[Scenes as source code]
□ □ □ □ □ □ □

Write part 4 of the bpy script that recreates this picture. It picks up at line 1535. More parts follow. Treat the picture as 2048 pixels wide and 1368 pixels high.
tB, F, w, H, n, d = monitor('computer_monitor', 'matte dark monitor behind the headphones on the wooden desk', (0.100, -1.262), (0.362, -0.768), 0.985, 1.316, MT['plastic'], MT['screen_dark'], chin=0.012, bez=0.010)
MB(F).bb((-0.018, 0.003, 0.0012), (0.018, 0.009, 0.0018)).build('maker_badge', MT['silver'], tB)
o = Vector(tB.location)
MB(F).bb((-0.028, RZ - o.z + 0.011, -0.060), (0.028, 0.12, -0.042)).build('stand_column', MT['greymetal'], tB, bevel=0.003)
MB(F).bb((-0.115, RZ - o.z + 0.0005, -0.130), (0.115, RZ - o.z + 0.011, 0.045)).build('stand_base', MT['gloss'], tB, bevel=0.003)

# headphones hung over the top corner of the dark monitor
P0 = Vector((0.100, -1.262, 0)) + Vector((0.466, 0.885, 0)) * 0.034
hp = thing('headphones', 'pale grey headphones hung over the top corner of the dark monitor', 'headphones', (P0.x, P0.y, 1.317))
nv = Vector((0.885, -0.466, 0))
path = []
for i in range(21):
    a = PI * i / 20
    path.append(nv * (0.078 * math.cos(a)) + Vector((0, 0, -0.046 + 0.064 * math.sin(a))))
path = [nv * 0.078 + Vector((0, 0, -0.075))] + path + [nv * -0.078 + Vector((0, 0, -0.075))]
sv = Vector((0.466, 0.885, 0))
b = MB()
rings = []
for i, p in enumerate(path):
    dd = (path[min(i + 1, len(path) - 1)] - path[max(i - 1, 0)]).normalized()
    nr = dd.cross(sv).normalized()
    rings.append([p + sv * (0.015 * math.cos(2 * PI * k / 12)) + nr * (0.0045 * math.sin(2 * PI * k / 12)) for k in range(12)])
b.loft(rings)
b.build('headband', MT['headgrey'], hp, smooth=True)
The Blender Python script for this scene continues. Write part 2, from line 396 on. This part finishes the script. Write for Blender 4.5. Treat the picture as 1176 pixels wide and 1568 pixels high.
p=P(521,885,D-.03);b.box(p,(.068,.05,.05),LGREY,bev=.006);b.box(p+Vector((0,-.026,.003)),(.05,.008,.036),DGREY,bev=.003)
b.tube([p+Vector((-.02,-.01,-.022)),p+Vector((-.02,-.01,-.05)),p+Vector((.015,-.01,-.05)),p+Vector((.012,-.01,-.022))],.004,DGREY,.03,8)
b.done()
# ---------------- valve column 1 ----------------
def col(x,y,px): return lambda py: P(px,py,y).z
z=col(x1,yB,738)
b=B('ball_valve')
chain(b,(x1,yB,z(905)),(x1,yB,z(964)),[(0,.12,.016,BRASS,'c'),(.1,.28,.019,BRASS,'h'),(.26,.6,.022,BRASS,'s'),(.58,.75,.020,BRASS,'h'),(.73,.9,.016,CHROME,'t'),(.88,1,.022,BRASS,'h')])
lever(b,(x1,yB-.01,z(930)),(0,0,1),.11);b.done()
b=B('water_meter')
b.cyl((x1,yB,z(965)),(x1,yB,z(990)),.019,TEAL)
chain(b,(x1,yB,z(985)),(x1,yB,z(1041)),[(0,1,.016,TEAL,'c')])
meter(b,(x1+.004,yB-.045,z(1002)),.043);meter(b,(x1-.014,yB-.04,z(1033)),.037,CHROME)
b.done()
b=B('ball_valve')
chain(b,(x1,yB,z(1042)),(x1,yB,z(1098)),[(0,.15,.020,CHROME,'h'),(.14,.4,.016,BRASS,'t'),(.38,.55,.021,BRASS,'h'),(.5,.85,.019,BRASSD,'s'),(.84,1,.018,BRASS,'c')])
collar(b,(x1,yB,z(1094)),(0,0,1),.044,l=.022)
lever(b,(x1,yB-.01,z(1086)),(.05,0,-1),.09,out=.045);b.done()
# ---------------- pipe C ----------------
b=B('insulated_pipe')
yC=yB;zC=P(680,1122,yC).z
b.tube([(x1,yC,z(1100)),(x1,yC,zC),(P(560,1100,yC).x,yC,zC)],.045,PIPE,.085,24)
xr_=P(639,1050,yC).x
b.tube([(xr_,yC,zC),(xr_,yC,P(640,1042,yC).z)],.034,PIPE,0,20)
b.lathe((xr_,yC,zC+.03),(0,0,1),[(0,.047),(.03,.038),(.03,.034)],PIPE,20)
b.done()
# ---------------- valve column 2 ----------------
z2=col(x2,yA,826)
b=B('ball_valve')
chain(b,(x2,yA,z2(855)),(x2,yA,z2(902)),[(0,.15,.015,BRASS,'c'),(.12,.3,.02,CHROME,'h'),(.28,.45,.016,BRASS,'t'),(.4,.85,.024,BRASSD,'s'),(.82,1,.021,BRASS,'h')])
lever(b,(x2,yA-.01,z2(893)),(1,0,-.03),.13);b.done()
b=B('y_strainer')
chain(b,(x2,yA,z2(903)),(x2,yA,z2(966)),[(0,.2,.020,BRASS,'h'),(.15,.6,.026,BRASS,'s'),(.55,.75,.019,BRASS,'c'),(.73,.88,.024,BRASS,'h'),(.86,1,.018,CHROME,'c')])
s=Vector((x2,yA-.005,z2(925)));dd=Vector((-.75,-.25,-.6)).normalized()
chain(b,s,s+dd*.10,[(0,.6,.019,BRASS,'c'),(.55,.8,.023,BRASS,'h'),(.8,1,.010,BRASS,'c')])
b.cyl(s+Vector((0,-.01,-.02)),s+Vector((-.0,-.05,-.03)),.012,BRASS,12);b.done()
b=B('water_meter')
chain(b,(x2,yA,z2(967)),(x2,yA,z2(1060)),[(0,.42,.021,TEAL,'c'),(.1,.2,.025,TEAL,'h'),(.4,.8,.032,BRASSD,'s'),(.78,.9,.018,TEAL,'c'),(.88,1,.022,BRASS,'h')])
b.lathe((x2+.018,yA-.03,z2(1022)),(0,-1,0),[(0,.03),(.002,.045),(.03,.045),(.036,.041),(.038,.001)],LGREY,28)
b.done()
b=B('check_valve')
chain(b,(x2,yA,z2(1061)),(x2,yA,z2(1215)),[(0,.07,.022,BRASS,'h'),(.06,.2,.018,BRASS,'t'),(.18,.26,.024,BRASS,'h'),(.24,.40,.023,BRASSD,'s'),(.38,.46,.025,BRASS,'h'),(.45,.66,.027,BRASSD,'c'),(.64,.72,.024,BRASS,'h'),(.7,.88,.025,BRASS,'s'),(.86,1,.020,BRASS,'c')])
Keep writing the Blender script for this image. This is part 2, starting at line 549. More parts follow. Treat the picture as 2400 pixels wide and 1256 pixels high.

□ □ □ □ □ □ □

**Given request**
Identify and list each line with the word "parts".

**Correct result**
Write part 4 of the bpy script that recreates this picture. It picks up at line 1535. More parts follow. Treat the picture as 2048 pixels wide and 1368 pixels high.
Keep writing the Blender script for this image. This is part 2, starting at line 549. More parts follow. Treat the picture as 2400 pixels wide and 1256 pixels high.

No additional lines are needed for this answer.